The anticipated doubling of the program implies a transition from a spontaneous production of urban substance into a calculated integration of Universal City's current fragments, converting them into a newly planned condition that recuperates the original qualities of the site, exploits its divergences, maintains its idiosyncrasies, improves its flaws and corrects its flows.
Can a building promote creativity? Creativity needs an elusive dose of order and chaos, fixity and improvisation. The building contains Universal's current and future divisions, offers them platforms to interact, laboratories to invent, silos for meeting rooms, places of assembly and relaxation. It is a corporate theatre where groups emerge, are disbanded, and regroup.
By dividing the program into horizontal office floors and vertical towers, the organization of the building becomes a diagram of the unique and the generic: specificity in the vertical direction, generic office space in the horizontal. No matter how turbulent the composition of the company becomes, the office floors provide the necessary flexibility, while the towers guarantee that a single entity is maintained.

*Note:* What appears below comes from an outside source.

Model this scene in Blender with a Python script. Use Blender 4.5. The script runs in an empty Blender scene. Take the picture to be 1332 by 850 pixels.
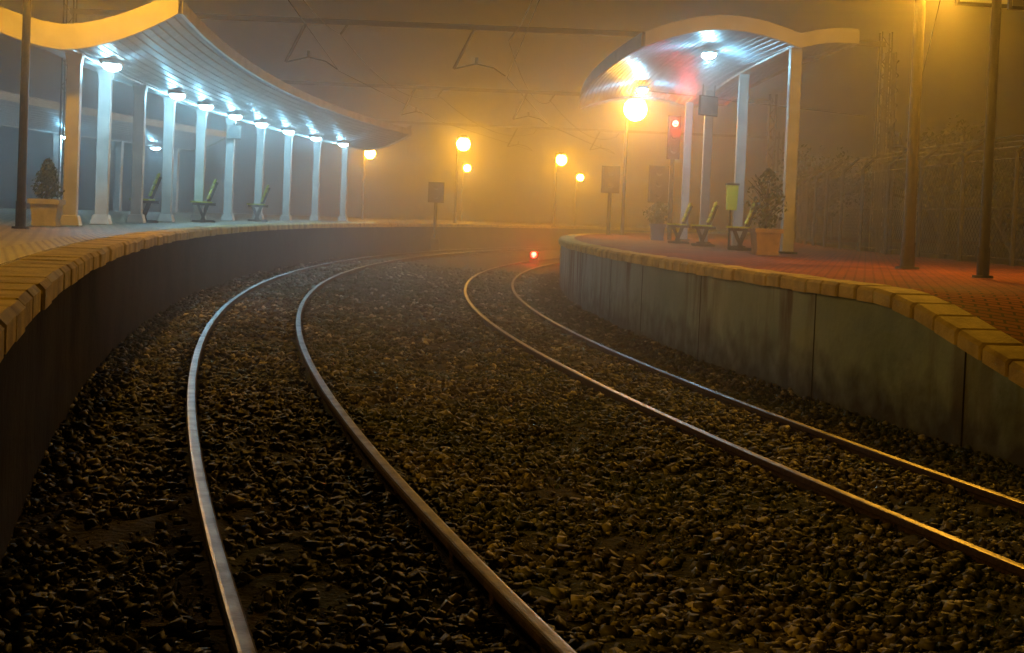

There is a Virtual Tower of double height, containing loft-like workshops, a Circulation Tower, which is a travertine-clad atrium with its elevator bank open to the outside air, a Collective Tower of shared conference centres and screening rooms, and an Executive Tower of suites for senior management.
The four structures are connected in mid-air by the Corporate Beam – a glass volume that consolidates corporate activity with special needs and shared support departments. Close to the hilltop the beam cantilevers to lodge corporate leadership. A ramp across the Terrace Parkway gives direct access to an open air parking level for guests and executives.
At this scale of organization, architecture approaches urbanism. Universal is not so much an office plan as an urban plan, a map: the building as an organizer of different elements. The organizational diagram resonates more with a subway map than with a building plan.